What is needed is the run of lines from the one containing "young tree between" through the one containing "young shrub beside", echoed exactly, with both ends kept and nothing added.

| Data shown |
═══
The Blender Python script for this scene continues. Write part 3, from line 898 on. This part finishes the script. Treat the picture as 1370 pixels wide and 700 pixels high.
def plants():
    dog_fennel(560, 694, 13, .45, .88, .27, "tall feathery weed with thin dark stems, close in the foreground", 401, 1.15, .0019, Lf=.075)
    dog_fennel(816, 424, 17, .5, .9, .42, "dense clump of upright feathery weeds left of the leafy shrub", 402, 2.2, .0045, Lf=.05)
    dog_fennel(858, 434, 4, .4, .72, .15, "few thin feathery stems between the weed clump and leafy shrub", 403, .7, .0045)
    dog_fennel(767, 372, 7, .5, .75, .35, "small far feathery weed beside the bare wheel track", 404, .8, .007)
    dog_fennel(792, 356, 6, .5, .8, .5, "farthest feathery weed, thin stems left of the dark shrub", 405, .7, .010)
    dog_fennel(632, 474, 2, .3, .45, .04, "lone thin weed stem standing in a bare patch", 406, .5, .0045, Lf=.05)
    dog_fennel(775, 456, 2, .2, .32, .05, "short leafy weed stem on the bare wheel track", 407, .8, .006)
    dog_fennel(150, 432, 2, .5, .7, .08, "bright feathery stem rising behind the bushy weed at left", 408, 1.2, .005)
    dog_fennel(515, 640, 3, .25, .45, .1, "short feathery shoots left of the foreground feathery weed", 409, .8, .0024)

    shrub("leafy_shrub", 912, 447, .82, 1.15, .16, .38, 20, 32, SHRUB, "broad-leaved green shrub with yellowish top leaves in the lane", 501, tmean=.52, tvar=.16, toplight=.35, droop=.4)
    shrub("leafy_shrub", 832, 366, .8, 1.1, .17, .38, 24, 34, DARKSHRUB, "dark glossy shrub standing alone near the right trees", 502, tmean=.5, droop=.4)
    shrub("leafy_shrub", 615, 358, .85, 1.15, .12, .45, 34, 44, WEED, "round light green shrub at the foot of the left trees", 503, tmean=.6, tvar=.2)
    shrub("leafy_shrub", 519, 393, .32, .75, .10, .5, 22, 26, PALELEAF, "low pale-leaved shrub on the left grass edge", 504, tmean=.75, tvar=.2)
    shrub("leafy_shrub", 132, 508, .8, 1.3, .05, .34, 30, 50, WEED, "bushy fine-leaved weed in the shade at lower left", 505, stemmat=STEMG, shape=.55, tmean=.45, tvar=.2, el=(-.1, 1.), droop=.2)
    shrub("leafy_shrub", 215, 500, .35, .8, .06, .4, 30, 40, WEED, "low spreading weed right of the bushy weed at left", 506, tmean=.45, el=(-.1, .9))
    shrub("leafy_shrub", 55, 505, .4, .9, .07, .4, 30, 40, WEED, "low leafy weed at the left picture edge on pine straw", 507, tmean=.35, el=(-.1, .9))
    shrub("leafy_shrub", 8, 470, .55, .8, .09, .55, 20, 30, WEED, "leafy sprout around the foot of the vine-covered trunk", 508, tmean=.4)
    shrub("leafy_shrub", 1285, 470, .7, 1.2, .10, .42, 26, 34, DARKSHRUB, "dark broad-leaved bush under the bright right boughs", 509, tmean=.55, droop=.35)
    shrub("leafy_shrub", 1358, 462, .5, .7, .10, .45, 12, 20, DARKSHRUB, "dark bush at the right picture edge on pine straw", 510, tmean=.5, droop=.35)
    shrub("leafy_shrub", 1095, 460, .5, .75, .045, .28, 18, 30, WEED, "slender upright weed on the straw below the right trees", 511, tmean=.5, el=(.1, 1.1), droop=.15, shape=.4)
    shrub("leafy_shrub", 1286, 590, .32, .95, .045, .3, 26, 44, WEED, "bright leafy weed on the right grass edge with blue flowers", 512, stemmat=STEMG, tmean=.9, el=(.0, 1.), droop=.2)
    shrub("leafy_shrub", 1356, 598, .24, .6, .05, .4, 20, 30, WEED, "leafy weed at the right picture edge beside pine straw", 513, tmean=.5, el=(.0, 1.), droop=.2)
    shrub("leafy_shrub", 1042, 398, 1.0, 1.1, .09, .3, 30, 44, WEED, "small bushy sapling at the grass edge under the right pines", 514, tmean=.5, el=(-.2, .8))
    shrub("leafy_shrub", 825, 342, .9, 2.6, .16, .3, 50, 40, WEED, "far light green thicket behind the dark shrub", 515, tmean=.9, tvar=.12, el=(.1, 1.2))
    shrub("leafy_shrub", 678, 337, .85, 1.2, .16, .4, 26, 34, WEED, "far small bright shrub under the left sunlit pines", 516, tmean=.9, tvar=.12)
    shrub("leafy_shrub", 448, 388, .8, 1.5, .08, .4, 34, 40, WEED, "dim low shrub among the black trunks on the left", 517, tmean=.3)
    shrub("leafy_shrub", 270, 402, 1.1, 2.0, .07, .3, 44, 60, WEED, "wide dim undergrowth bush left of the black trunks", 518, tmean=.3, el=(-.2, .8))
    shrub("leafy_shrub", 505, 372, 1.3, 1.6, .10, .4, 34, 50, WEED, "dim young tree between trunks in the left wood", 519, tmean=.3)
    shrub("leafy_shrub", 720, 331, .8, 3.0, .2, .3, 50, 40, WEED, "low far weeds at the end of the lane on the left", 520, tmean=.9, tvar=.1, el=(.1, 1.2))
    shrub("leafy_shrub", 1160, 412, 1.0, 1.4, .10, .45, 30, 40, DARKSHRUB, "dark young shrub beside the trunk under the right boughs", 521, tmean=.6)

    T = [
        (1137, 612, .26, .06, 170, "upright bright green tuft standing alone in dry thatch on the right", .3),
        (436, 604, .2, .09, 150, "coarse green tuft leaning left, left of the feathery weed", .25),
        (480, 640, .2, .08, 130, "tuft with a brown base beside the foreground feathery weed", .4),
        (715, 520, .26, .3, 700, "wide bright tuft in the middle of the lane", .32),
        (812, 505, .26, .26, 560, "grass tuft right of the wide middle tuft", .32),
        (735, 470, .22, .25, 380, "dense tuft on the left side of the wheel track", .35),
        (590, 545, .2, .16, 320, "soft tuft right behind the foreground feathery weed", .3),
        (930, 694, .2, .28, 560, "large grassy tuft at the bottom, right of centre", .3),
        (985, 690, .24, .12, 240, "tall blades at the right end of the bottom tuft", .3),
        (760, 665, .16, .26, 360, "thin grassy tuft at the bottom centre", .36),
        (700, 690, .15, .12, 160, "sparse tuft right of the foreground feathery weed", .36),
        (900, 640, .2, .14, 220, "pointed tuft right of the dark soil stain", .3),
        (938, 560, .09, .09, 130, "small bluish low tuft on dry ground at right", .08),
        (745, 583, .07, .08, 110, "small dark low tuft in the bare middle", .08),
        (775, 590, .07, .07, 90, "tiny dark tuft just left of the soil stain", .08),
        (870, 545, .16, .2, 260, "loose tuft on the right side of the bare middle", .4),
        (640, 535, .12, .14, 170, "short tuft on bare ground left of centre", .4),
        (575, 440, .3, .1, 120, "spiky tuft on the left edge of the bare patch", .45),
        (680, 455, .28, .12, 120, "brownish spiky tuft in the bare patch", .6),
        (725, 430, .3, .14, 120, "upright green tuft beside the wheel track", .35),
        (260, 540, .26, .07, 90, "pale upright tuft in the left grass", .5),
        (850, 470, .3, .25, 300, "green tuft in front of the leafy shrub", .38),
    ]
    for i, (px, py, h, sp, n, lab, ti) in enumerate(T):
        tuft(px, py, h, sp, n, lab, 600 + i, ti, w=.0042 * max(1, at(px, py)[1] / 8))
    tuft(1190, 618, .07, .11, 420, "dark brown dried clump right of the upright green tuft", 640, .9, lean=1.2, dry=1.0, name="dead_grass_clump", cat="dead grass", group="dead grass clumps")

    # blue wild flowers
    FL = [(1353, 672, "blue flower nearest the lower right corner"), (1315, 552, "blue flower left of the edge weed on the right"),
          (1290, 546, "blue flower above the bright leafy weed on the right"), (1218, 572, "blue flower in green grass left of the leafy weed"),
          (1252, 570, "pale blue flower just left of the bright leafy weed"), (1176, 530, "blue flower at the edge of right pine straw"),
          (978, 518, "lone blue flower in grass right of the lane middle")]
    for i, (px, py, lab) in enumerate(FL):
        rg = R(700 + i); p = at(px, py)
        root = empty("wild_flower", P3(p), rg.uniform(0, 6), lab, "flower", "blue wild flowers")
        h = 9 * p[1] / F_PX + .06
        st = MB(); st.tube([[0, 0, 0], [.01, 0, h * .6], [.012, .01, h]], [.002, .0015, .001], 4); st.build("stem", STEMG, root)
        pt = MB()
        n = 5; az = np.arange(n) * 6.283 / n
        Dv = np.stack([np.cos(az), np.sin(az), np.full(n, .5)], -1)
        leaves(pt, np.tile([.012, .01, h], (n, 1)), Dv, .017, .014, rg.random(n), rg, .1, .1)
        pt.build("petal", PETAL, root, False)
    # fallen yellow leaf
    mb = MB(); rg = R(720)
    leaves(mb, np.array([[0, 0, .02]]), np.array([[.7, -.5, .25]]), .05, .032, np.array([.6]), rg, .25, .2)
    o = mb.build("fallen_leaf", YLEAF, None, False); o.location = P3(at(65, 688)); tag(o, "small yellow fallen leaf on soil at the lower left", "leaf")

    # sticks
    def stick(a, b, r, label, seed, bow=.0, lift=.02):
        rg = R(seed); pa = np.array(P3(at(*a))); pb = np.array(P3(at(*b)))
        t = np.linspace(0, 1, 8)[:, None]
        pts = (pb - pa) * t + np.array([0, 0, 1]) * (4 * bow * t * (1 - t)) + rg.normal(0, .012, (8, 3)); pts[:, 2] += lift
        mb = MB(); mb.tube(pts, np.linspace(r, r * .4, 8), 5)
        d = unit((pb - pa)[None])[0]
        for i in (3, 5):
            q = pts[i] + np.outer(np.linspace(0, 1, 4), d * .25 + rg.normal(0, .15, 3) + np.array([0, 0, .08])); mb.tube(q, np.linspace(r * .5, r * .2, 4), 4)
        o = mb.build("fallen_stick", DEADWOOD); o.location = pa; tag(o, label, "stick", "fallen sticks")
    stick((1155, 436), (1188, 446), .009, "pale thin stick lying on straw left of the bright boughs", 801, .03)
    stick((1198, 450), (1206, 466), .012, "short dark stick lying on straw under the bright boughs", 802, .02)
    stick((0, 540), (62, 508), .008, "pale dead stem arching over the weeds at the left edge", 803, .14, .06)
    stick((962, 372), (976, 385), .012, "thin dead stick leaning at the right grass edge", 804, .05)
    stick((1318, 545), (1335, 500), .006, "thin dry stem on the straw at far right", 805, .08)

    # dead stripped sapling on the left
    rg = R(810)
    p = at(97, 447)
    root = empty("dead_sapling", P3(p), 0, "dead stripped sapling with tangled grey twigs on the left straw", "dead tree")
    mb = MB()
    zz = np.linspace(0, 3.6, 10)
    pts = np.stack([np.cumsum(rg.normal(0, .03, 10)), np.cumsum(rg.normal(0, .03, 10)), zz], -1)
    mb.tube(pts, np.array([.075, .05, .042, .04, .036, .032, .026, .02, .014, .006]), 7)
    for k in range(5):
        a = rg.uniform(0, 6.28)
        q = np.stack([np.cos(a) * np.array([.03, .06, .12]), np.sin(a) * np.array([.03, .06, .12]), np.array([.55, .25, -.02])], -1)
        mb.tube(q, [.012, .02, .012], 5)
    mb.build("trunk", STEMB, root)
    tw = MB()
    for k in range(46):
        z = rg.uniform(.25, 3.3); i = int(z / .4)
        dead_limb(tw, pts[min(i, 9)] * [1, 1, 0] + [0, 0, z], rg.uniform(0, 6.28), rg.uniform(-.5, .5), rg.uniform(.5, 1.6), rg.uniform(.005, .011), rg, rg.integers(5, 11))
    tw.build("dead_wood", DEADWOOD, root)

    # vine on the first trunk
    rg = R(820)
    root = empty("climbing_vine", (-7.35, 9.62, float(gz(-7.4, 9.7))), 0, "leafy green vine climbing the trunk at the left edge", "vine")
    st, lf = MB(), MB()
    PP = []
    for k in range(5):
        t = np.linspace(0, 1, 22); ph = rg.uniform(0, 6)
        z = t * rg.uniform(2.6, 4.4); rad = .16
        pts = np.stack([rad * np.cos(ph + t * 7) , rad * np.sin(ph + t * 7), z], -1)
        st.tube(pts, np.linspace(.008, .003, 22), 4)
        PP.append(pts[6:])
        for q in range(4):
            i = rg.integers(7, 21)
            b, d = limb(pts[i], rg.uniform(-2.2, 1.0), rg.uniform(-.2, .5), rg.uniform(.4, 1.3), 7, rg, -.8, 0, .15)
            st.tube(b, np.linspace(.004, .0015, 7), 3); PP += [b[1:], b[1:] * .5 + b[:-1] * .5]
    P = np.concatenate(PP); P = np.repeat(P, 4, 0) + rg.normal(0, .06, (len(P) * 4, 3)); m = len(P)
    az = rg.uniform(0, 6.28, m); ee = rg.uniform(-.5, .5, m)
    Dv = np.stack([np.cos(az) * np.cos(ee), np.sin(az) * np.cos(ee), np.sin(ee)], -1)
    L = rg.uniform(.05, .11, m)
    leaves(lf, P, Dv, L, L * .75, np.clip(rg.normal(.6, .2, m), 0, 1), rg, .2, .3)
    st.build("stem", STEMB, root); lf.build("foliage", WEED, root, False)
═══
| Response for this exercise |
    shrub("leafy_shrub", 505, 372, 1.3, 1.6, .10, .4, 34, 50, WEED, "dim young tree between trunks in the left wood", 519, tmean=.3)
    shrub("leafy_shrub", 720, 331, .8, 3.0, .2, .3, 50, 40, WEED, "low far weeds at the end of the lane on the left", 520, tmean=.9, tvar=.1, el=(.1, 1.2))
    shrub("leafy_shrub", 1160, 412, 1.0, 1.4, .10, .45, 30, 40, DARKSHRUB, "dark young shrub beside the trunk under the right boughs", 521, tmean=.6)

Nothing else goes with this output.